Tourists visit St. Petersburg throughout the year, but it’s more pleasant to be here in spring-summer period, when the city hosts many outstanding events. On May 27 the city celebrates its birthday with much éclat; the Smelt Festival, dedicated to the most popular Neva fish, is held in the same month; the «Scarlet Sails» Festival, the Holiday of School-Leavers, is celebrated on June 20, and Russia’s Navy Day is marked in late July.
Saint Petersburg is one of Russia’s host cities for 2018 FIFA World Cup, which will be held at the Zenit-Arena Stadium with 69 thousand seats, specially erected for the championship on Krestovsky Island. The number of the city hotels has been increased for this mega event, as well as several new metro stations have been built and an aeroexpress train between Pulkovo airport and the city center has been started up.

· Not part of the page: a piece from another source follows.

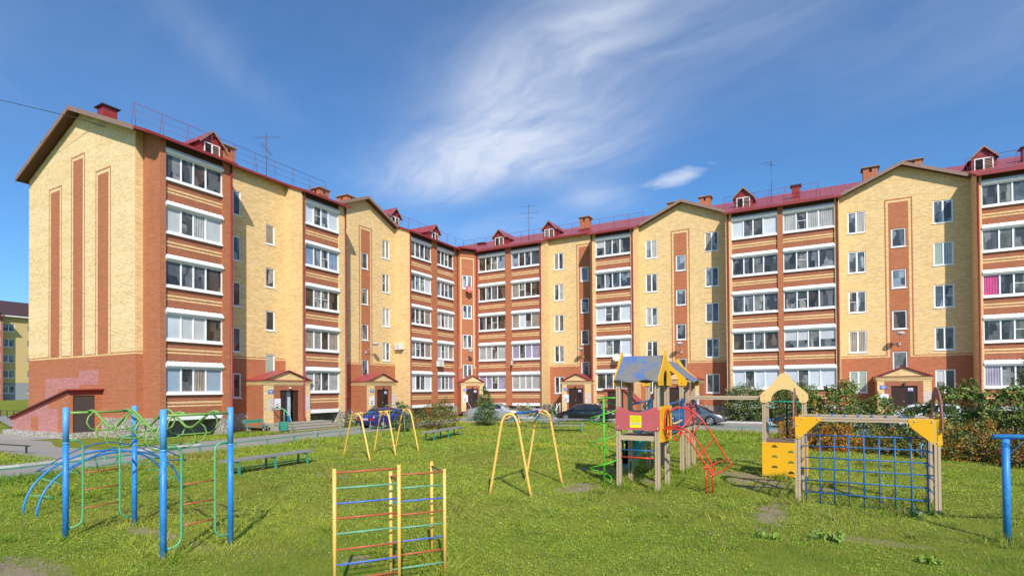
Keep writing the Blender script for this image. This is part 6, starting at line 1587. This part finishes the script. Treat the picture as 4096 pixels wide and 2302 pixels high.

St. Petersburg ranks among «Top 20 best tourist destinations in the world». This rating has been composed and published by ELLE magazine. The northern capital of Russia competes in this list with Paris, Venice and London. Parks, palaces, theaters and a huge number of incredibly interesting museums make St. Petersburg a very attractive point on the map of Russia. It stands to reason, since this is the city where the Russian history was made, culture flourished and science developed. It a city of White Nights, fascinating architecture, the city of Pushkin and Gogol, a city you want to visit time and time again, despite the rainfalls and winds.
Get directions
It takes about 1 hour and 20 minutes to get to St. Petersburg from Moscow by plane and from 4 to 12 hours — by train, «Sapsan» high-speed train or other trains running over 30 per day on this route. The local Pulkovo airport is connected by direct flights with such major cities as Yekaterinburg, Sochi, Kazan, Samara, Nizhny Novgorod, Volgograd and many others. Transfer flights to St. Petersburg are performed from the cities located at Russia’s eastern borders (Vladivostok, Khabarovsk). Direct flights to the Pulkovo airport are also served from almost all the European capitals and a number of German cities. You can get to the northern capital from the USA, China and Middle Eastern countries also by transfer flights.